Because here’s the real issue—universities and corporations like Microsoft have spent years treating diversity, equity, and inclusion (DEI) as a federal mandate, rather than a moral obligation.

They’ve leaned on government policy to tell them what to do, rather than leading by example.

Now, with DEI under attack at the federal level, these institutions are scrambling, as if they don’t know what to do without instructions.

That’s the problem.

These same universities claim to be centers of knowledge and progress. These same companies claim to be innovation leaders.

But when it comes to DEI—when it comes to treating people equitably, ensuring accessibility, and fostering true inclusion—they wait for permission rather than taking initiative.

If you need the government to tell you how to treat people with basic decency, you were never a leader to begin with.

Yes, the rollback of DEI protections is a problem—because the government is supposed to reflect the will of the people, and this rollback clearly reflects the will of white, cisgender men in power instead.

But the bigger issue?

The people in charge of shaping our institutions—universities, corporations, tech giants—are too unwilling to act unless they’re forced to.
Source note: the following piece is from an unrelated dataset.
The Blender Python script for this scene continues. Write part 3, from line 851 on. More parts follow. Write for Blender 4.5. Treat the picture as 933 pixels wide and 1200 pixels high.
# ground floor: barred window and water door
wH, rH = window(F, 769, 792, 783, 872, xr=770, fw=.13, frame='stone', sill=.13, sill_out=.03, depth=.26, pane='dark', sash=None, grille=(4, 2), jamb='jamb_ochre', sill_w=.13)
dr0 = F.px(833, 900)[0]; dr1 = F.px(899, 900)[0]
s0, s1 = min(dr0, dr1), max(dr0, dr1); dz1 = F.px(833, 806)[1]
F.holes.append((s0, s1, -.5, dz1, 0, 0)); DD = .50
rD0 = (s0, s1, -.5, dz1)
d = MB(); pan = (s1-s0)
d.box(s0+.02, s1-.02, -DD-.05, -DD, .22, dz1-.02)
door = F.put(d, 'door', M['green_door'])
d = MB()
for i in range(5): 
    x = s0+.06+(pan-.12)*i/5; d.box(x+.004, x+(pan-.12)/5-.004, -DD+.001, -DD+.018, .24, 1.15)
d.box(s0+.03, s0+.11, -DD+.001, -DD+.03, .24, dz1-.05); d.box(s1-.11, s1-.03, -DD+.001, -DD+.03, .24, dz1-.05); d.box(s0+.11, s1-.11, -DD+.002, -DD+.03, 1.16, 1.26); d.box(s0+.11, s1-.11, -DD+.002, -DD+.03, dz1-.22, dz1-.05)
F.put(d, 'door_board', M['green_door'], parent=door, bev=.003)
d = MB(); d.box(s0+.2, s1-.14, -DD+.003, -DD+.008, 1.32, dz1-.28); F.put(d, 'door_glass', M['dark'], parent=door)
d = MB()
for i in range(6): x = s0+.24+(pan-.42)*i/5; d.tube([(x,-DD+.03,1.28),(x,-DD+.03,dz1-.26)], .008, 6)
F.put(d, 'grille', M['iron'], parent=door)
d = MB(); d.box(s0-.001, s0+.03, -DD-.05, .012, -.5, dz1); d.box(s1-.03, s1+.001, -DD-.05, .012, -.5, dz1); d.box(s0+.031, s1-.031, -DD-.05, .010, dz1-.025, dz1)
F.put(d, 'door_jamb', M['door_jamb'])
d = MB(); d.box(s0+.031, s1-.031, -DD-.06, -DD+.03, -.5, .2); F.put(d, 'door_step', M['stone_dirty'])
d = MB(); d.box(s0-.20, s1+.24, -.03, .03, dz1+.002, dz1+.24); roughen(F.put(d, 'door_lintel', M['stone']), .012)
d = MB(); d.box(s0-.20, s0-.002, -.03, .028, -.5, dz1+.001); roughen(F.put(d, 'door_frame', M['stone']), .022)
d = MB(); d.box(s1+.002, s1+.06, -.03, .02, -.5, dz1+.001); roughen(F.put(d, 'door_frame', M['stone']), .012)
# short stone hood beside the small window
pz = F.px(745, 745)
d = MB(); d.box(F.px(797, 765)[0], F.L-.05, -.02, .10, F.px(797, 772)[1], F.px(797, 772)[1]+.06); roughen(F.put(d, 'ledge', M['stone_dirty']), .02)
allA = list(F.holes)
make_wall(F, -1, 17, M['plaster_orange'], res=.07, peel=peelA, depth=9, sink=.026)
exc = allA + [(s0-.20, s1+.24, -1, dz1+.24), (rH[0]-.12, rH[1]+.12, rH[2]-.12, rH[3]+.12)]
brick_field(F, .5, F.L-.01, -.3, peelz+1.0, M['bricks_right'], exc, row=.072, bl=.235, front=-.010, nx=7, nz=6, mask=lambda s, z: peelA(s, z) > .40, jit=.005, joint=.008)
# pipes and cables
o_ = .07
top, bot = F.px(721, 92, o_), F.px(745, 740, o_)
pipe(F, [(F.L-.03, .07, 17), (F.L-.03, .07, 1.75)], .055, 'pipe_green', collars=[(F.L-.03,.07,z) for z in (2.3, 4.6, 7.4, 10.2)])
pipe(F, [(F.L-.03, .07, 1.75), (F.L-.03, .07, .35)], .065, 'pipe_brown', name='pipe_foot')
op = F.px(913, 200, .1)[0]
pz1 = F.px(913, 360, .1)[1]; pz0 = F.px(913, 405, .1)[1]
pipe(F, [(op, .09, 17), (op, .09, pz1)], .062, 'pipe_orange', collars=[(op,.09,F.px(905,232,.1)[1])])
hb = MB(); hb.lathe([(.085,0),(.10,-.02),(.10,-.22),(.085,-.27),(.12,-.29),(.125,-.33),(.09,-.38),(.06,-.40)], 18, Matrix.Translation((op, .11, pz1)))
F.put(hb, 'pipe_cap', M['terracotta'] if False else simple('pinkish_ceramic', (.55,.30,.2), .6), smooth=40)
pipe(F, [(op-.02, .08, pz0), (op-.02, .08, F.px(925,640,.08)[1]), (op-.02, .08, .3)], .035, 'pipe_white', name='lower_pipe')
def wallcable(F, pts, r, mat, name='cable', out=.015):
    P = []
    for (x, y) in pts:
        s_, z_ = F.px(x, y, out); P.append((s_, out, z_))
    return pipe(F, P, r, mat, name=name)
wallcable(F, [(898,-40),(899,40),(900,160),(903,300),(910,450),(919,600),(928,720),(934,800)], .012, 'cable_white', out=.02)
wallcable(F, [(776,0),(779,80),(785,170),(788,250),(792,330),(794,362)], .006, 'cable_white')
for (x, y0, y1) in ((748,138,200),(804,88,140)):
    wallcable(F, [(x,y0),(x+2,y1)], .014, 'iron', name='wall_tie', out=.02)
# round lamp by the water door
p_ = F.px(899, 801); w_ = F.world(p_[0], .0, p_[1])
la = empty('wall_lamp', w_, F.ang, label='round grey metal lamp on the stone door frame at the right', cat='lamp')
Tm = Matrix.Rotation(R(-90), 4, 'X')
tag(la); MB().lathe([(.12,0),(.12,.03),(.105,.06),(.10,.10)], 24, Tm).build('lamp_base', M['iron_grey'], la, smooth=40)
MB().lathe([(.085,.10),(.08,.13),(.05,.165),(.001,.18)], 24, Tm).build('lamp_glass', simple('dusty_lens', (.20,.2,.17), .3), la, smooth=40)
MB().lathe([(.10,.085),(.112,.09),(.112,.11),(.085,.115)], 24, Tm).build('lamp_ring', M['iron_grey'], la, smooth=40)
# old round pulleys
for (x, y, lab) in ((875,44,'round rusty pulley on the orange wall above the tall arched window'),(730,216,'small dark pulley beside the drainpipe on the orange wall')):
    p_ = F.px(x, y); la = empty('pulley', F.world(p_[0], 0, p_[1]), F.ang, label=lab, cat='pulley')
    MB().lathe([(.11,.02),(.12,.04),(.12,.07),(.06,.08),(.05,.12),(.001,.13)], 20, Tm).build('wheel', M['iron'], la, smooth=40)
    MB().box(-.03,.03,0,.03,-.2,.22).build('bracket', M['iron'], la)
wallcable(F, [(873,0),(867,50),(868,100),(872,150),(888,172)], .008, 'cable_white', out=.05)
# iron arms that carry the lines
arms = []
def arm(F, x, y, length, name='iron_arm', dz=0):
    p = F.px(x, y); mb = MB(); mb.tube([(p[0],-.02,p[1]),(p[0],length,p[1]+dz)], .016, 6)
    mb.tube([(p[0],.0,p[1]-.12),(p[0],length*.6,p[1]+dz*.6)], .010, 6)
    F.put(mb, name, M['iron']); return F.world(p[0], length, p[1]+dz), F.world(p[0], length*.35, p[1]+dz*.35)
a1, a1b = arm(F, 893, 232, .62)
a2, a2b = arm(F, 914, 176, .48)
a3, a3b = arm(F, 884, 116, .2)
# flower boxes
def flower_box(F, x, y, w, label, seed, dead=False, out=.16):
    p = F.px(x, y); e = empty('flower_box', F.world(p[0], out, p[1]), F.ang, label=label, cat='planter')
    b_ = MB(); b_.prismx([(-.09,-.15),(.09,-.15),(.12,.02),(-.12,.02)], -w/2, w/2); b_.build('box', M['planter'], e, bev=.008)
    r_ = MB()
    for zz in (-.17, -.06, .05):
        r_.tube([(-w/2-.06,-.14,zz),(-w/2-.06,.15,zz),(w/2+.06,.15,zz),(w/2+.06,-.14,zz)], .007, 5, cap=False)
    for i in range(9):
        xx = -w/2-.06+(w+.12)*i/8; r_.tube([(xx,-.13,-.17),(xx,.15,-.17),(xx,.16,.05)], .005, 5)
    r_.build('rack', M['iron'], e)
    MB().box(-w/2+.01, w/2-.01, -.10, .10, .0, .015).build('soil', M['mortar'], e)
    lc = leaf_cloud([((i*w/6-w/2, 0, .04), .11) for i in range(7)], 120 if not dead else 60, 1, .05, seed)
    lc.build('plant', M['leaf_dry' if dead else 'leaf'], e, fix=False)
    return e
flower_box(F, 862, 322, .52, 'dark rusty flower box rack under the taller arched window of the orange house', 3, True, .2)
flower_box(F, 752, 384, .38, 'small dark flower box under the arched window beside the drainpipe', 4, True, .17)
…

What does it say about them? They don’t know how to govern themselves on matters of basic fairness?


If these so-called “thought leaders” cared about DEI, they’d be implementing policies, not because the government says so, but because it’s the right thing to do.

They’d be building cultures of inclusion that don’t crumble the moment political winds shift.

Instead, many are now realizing that the companies and institutions they work for never supported DEI.

They complied because they had to.

The real question isn’t:

What happens now that DEI is being erased at Federal level?

The real question is:

Who will keep fighting for it, even when no one is forcing them to?

And why would you want to work for any institution, public or private, that doesn’t give a damn about you?